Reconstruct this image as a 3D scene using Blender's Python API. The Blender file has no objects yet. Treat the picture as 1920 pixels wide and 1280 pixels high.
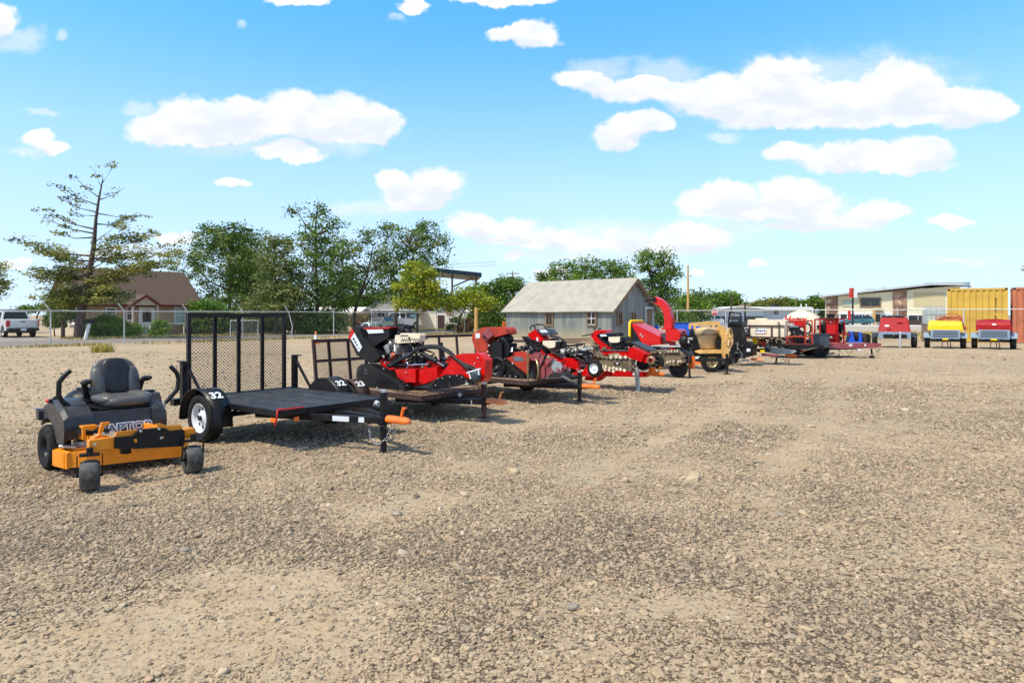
import bpy, math, random
import numpy as np
from mathutils import Vector, Matrix
R = math.radians
SC = bpy.context.scene
COL = SC.collection

# ---------------------------------------------------------------- camera
FPX, HZ, CH = 1260.0, 591.0, 1.6          # focal length and horizon in pixels of a 1920 wide picture, eye height
cd = bpy.data.cameras.new('camera'); cam = bpy.data.objects.new('camera', cd); COL.objects.link(cam)
cam.location = (0, 0, CH); cam.rotation_euler = (R(90), 0, 0)
cd.sensor_width = 36; cd.lens = FPX/1920*36; cd.shift_y = (HZ-640)/1920
cd.clip_start = .05; cd.clip_end = 9000
SC.camera = cam

# ---------------------------------------------------------------- sun, sky, exposure
SUN_AZ = math.atan2(-.55, -.80)           # direction towards the sun in plan
SUN_EL = R(56)
sd = bpy.data.lights.new('sun', 'SUN'); so = bpy.data.objects.new('sun', sd); COL.objects.link(so)
sd.energy = 3.4; sd.angle = R(6.0); sd.color = (1, .92, .78)
sdir = Vector((math.cos(SUN_AZ)*math.cos(SUN_EL), math.sin(SUN_AZ)*math.cos(SUN_EL), math.sin(SUN_EL)))
so.rotation_euler = sdir.to_track_quat('Z', 'Y').to_euler()
SC.view_settings.view_transform = 'Standard'; SC.view_settings.look = 'None'
SC.view_settings.gamma = 1; SC.view_settings.exposure = 0.56
SC.cycles.max_bounces = 6; SC.cycles.transparent_max_bounces = 12
SC.cycles.diffuse_bounces = 3; SC.cycles.glossy_bounces = 3
SC.cycles.sample_clamp_indirect = 6

W = bpy.data.worlds.new('World'); SC.world = W; W.use_nodes = True

class NG:
    """small helper to wire shader nodes"""
    def __init__(s, tree): s.t = tree; s.n = tree.nodes; s.l = tree.links
    def _set(s, sock, v):
        if hasattr(v, 'is_output') or isinstance(v, bpy.types.NodeSocket): s.l.new(v, sock)
        else: sock.default_value = v
    def node(s, typ, ins=None, **kw):
        n = s.n.new(typ)
        for k, v in kw.items(): setattr(n, k, v)
        for k, v in (ins or {}).items(): s._set(n.inputs[k], v)
        return n
    def math(s, op, a, b=0.0, c=None, clamp=False):
        n = s.n.new('ShaderNodeMath'); n.operation = op; n.use_clamp = clamp
        s._set(n.inputs[0], a); s._set(n.inputs[1], b)
        if c is not None: s._set(n.inputs[2], c)
        return n.outputs[0]
    def vmath(s, op, a, b=None, c=None):
        n = s.n.new('ShaderNodeVectorMath'); n.operation = op
        s._set(n.inputs[0], a)
        if b is not None: s._set(n.inputs[1], b)
        if c is not None: s._set(n.inputs[2], c)
        return n.outputs['Value'] if op in ('LENGTH', 'DOT_PRODUCT') else n.outputs[0]
    def mix(s, f, a, b, mode='MIX'):
        n = s.n.new('ShaderNodeMix'); n.data_type = 'RGBA'; n.blend_type = mode
        s._set(n.inputs[0], f); s._set(n.inputs[6], a if not isinstance(a, tuple) or len(a) == 4 else (*a, 1))
        s._set(n.inputs[7], b if not isinstance(b, tuple) or len(b) == 4 else (*b, 1))
        return n.outputs[2]
    def noise(s, vec, scale, detail=4, rough=.55, out=0, dist=0.0):
        n = s.node('ShaderNodeTexNoise', {'Scale': scale, 'Detail': detail, 'Roughness': rough, 'Distortion': dist})
        s._set(n.inputs['Vector'], vec); return n.outputs[out]
    def ramp(s, f, stops, interp='LINEAR'):
        n = s.n.new('ShaderNodeValToRGB'); n.color_ramp.interpolation = interp
        e = n.color_ramp.elements
        while len(e) < len(stops): e.new(.5)
        for i, (p, c) in enumerate(stops):
            e[i].position = p; e[i].color = (*c, 1) if len(c) == 3 else c
        s._set(n.inputs[0], f); return n.outputs[0]
    def maprange(s, v, a, b, c=0., d=1., smooth=True):
        n = s.n.new('ShaderNodeMapRange'); n.interpolation_type = 'SMOOTHSTEP' if smooth else 'LINEAR'
        for i, x in enumerate((v, a, b, c, d)): s._set(n.inputs[i], x)
        return n.outputs[0]

def srgb(r, g, b):
    f = lambda c: (c/255/12.92) if c/255 <= .04045 else ((c/255+.055)/1.055)**2.4
    return (f(r), f(g), f(b))

def build_world():
    g = NG(W.node_tree); g.n.clear()
    sky = g.node('ShaderNodeTexSky', sky_type='NISHITA', sun_disc=False)
    sky.sun_elevation = SUN_EL; sky.sun_rotation = math.pi/2 - SUN_AZ
    sky.altitude = 700; sky.air_density = 1.0; sky.dust_density = .35; sky.ozone_density = 1.6
    d = g.node('ShaderNodeTexCoord').outputs['Generated']
    sep = g.node('ShaderNodeSeparateXYZ', {0: d})
    x, y, z = sep.outputs
    yy = g.math('MAXIMUM', y, .02)
    a = g.math('DIVIDE', x, yy); b = g.math('DIVIDE', z, yy)
    P0 = g.node('ShaderNodeCombineXYZ', {0: a, 1: b, 2: 0.}).outputs[0]
    n1 = g.noise(g.vmath('MULTIPLY', P0, (1, 1.3, 1)), 9, 5, .6, out=1)
    n2 = g.noise(P0, 34, 4, .6, out=1)
    off = g.vmath('ADD', g.vmath('MULTIPLY', g.vmath('SUBTRACT', n1, (.5, .5, .5)), (.075, .05, 0)),
                  g.vmath('MULTIPLY', g.vmath('SUBTRACT', n2, (.5, .5, .5)), (.022, .018, 0)))
    P = g.vmath('ADD', P0, off)
    def field(lst, sm=.25, P=P):
        acc = None
        for (u, v, ru, rv) in lst:
            c = ((u-960)/FPX, (HZ-v)/FPX); s = (FPX/ru, FPX/rv)
            q = g.vmath('MULTIPLY_ADD', P, (s[0], s[1], 0), (-c[0]*s[0], -c[1]*s[1], 0))
            L = g.vmath('LENGTH', q)
            acc = L if acc is None else g.math('SMOOTH_MIN', acc, L, sm)
        return acc
    solid = [(300,238,70,36),(365,215,90,44),(455,218,90,40),(548,207,58,46),(640,216,80,42),(706,226,60,40),(400,252,165,20),(560,240,120,30),
             (540,286,78,16),
             (1095,152,62,28),(1220,165,130,26),(1340,178,110,42),(1470,160,88,62),(1570,195,120,50),(1690,170,88,64),(1785,202,80,40),(1850,208,52,28),(1560,226,240,18),(1430,205,120,34),
             (1165,250,50,30),(1195,232,50,26),(1228,228,30,22),
             (1480,283,55,22),(1590,292,110,28),(1724,286,68,32),(1640,308,160,16),
             (1350,375,85,30),(1500,370,85,38),(1440,397,170,22),(1650,392,75,22),(1560,412,120,18),(1500,428,75,10),(1782,413,46,13),
             (885,422,56,28),(965,430,50,24),(1040,440,40,20),(1170,445,60,20),(1295,448,80,32),(1200,463,180,14),(1000,452,120,16),
             (738,340,42,24),(822,342,50,34),(780,365,78,28),(770,388,52,12),
             (1000,62,50,28),(950,68,40,18),(950,-2,110,15),(560,2,62,12),(775,8,38,14),
             (5,45,40,34),(72,262,34,18),(100,278,30,14),(442,341,34,9),(25,502,42,10),(330,446,42,12),(1306,506,20,8),(1422,497,22,9),(962,480,25,9),(1035,512,36,12)]
    faint = [(1260,130,90,30),(1130,125,80,24),(60,285,60,14),(76,208,38,11),(118,67,16,12),(1350,252,46,14),(1180,440,300,40),(500,262,260,40),(30,75,70,34),
             (459,58,14,11),(1800,482,110,10),(740,28,30,10),(1100,478,240,22),(260,200,50,20),(640,250,130,24),(1480,420,240,26),(1600,150,260,70),(700,390,120,20),(250,470,170,18)]
    puff = g.noise(g.vmath('MULTIPLY', P0, (1, 1.4, 1)), 24, 8, .66)
    e1 = g.math('ADD', field(solid), g.math('MULTIPLY', g.math('SUBTRACT', puff, .5), .62))
    A1 = g.maprange(e1, 1.10, .74, 0., 1.)
    e2 = g.math('ADD', field(faint, .3), g.math('MULTIPLY', g.math('SUBTRACT', puff, .5), 1.0))
    A2 = g.math('MULTIPLY', g.maprange(e2, 1.05, .35, 0., 1.), .45)
    front = g.maprange(y, .1, .25)
    # cumulus all round the rest of the sky, for light and reflections
    el = g.noise(g.vmath('MULTIPLY', d, (1, 1, 3)), 2.4, 5, .6)
    A3 = g.math('MULTIPLY', g.maprange(el, .50, .62, 0., .8), g.math('MAXIMUM', g.math('SUBTRACT', 1., front), g.maprange(z, .48, .64)))
    alpha = g.math('MAXIMUM', g.math('MULTIPLY', g.math('MAXIMUM', A1, A2), front), A3)
    # broad thin milkiness low in the sky
    tint = g.mix(g.maprange(z, .02, .42, smooth=False), (.92, 1.01, 1.24, 1), (.70, 1.66, 2.02, 1)); tint = g.mix(g.maprange(z, .46, .62), tint, (1.05, 1.1, 1.05, 1)); base = g.mix(1., sky.outputs[0], tint, 'MULTIPLY')
    lowf = g.maprange(z, .0, .42, .86, .0)
    thin = g.math('MULTIPLY', lowf, g.math('MULTIPLY_ADD', g.noise(g.vmath('MULTIPLY', P0, (1, 4, 1)), 2.2, 3, .5), .5, .72), clamp=True)
    base = g.mix(thin, base, (4.5, 5.9, 7.5, 1))
    shade = g.noise(g.vmath('MULTIPLY', P0, (1, 2.2, 1)), 13, 4, .6)
    cl = g.mix(g.maprange(shade, .38, .6), (5.6, 5.95, 6.5, 1), (6.6, 6.6, 6.65, 1))
    deep = field(solid, .25, g.vmath('ADD', P, (-.006, .020, 0)))
    deep = g.math('ADD', deep, g.math('MULTIPLY', g.math('SUBTRACT', shade, .5), 1.3))
    cl = g.mix(g.maprange(deep, .95, .15, 0., .75), cl, (4.9, 5.3, 5.95, 1))  # undersides greyed: the clouds' self-shadow is put into their colour
    colr = g.mix(alpha, base, cl)
    bg = g.node('ShaderNodeBackground', {0: colr, 1: .112})
    out = g.node('ShaderNodeOutputWorld'); g.l.new(bg.outputs[0], out.inputs[0])
build_world()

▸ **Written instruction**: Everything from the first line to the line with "COL = SC.collection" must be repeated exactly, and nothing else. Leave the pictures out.

▸ **Solution to the problem**:
Reconstruct this image as a 3D scene using Blender's Python API. The Blender file has no objects yet. Treat the picture as 1920 pixels wide and 1280 pixels high.
import bpy, math, random
import numpy as np
from mathutils import Vector, Matrix
R = math.radians
SC = bpy.context.scene
COL = SC.collection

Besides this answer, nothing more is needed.